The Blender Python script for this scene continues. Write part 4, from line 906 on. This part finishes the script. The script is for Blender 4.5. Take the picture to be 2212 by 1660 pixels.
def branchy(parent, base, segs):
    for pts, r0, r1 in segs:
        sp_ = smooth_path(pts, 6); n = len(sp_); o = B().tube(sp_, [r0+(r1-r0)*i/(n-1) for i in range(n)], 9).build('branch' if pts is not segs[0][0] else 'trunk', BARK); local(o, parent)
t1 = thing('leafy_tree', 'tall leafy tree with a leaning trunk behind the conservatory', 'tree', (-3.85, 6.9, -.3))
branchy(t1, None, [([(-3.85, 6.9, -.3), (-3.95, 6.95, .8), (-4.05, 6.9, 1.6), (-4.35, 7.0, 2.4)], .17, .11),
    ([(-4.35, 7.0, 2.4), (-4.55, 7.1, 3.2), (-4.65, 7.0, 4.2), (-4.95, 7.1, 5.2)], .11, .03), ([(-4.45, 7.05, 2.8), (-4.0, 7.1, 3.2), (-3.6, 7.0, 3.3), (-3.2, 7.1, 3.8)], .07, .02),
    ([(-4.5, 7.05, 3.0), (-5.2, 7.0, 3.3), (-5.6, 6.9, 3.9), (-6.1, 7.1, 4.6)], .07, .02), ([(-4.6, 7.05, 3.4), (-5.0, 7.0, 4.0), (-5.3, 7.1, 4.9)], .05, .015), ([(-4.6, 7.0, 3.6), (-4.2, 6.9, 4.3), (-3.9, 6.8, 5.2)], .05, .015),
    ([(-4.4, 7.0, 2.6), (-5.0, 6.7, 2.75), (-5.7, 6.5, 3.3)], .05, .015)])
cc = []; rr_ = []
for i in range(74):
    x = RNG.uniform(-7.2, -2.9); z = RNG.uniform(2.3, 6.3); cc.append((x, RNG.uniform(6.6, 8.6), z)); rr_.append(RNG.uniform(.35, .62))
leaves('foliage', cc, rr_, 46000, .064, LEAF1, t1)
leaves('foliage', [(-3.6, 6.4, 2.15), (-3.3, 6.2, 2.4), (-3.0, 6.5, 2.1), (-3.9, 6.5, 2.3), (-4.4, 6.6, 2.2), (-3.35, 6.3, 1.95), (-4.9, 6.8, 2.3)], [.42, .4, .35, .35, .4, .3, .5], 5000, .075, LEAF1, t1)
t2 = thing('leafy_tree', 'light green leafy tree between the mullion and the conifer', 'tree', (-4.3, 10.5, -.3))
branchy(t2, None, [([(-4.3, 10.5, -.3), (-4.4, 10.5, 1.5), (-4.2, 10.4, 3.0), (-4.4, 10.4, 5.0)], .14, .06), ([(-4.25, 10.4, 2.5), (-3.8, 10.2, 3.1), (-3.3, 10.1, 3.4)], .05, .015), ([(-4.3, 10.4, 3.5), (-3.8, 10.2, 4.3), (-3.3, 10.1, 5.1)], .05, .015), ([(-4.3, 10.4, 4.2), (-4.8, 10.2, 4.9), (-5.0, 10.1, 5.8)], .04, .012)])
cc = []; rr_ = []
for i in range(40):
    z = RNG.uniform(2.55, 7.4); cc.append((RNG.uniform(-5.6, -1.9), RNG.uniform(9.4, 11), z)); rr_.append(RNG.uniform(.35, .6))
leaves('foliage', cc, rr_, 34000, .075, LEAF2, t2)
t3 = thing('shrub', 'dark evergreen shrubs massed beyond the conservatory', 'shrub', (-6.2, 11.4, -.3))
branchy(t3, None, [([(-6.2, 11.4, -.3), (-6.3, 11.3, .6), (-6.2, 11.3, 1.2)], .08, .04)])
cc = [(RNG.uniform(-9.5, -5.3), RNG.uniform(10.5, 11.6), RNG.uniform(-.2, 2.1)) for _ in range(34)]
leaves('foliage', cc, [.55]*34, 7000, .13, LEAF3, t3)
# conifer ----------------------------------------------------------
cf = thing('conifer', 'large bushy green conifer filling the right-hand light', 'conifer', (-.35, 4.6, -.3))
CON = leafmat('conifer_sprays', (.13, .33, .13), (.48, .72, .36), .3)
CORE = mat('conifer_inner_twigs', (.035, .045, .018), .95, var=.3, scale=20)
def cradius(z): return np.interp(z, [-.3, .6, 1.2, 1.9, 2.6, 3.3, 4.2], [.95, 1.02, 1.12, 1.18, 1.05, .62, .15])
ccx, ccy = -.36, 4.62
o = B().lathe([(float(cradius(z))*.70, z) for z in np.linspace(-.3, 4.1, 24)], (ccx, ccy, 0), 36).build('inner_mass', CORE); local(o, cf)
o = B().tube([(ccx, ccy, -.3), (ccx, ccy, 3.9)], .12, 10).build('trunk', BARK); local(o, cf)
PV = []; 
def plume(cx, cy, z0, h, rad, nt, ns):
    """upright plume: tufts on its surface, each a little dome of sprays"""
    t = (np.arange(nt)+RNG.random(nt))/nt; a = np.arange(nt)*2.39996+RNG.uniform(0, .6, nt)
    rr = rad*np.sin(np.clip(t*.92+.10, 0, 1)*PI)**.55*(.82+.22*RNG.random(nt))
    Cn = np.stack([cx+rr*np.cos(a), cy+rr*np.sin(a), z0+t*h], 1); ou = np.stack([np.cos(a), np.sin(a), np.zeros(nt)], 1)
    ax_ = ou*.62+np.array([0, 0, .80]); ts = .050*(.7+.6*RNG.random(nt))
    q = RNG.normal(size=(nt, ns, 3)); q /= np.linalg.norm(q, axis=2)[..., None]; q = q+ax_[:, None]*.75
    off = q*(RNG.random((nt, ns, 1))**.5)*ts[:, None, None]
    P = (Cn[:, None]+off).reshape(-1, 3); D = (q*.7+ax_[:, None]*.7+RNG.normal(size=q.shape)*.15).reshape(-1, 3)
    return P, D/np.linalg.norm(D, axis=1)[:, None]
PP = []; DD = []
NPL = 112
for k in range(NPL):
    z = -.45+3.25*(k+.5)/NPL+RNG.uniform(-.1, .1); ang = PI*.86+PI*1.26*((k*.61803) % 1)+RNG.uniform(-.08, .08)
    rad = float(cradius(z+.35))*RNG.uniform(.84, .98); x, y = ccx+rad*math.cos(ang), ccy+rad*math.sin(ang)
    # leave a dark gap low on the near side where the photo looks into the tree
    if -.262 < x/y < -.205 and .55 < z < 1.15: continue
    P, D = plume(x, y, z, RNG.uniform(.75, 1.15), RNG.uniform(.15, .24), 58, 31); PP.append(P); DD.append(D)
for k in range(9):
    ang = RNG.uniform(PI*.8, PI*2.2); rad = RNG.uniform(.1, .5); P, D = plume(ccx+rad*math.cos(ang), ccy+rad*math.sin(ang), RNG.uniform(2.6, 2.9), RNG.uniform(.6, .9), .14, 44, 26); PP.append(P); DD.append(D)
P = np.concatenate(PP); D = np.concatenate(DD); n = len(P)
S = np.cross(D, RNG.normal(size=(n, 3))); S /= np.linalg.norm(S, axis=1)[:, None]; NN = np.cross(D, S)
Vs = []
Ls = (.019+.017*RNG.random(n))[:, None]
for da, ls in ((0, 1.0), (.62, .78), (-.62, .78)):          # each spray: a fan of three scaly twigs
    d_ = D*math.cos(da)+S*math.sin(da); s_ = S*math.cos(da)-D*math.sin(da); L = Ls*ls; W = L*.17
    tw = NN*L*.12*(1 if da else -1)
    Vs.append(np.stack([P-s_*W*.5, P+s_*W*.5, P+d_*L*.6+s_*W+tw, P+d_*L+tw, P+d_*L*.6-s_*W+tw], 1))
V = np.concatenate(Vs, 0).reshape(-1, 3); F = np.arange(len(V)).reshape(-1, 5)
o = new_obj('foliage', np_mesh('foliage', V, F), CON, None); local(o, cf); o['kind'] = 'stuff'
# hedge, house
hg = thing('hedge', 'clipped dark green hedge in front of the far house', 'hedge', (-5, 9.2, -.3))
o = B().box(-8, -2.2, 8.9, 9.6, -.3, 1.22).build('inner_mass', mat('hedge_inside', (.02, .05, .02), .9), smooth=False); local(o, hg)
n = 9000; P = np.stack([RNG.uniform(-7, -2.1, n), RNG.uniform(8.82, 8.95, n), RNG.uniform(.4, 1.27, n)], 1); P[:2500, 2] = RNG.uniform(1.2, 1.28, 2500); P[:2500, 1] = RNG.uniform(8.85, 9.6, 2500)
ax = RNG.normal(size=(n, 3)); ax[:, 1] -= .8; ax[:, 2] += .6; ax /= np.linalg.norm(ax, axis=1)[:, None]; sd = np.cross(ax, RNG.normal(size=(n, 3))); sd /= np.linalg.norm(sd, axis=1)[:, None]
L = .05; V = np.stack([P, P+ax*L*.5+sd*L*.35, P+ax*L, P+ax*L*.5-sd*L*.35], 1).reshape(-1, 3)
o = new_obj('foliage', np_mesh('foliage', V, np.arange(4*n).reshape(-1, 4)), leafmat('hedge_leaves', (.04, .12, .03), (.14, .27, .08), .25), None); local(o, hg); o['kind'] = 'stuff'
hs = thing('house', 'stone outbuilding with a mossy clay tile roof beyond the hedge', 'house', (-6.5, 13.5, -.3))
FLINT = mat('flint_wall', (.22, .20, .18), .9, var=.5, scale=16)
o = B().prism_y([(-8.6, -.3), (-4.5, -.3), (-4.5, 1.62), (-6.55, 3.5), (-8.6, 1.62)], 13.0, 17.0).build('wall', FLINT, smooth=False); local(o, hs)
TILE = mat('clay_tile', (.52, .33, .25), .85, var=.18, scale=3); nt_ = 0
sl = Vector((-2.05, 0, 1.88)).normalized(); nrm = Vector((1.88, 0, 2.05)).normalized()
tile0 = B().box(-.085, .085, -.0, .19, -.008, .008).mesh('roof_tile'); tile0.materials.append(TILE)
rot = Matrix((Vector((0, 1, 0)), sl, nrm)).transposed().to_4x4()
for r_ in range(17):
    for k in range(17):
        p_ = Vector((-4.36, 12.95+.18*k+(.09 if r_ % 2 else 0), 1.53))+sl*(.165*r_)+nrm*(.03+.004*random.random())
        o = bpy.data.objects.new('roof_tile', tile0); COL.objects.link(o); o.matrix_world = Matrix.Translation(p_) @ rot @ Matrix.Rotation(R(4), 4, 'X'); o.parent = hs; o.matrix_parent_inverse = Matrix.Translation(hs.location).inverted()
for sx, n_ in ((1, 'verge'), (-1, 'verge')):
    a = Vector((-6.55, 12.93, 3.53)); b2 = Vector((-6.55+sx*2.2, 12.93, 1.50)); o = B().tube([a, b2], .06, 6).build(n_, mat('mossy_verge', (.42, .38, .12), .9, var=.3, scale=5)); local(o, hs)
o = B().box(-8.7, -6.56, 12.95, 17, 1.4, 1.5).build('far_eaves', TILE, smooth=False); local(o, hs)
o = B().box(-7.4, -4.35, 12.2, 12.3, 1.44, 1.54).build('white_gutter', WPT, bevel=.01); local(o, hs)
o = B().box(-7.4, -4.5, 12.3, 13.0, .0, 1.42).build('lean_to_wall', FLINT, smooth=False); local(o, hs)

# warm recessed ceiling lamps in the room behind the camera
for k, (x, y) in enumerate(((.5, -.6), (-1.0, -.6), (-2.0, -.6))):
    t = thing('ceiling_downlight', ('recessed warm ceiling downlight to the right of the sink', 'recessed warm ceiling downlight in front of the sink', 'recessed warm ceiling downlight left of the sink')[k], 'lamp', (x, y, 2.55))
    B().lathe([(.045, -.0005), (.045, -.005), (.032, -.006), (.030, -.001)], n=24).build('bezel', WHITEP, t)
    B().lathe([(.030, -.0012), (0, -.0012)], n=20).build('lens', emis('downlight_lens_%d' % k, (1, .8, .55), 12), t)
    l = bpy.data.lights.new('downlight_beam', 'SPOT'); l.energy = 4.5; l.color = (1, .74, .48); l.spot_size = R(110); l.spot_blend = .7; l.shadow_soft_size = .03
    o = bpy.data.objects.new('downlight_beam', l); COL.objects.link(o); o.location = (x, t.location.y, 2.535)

Instructions to follow: In the listing above, find the line containing "(.035, .045, .018), .95, var=.3, scale=20)" and the line containing "ccx, ccy = -.36, 4.62", then quote both, plus every line between them, exactly as written.

Task answer:
CORE = mat('conifer_inner_twigs', (.035, .045, .018), .95, var=.3, scale=20)
def cradius(z): return np.interp(z, [-.3, .6, 1.2, 1.9, 2.6, 3.3, 4.2], [.95, 1.02, 1.12, 1.18, 1.05, .62, .15])
ccx, ccy = -.36, 4.62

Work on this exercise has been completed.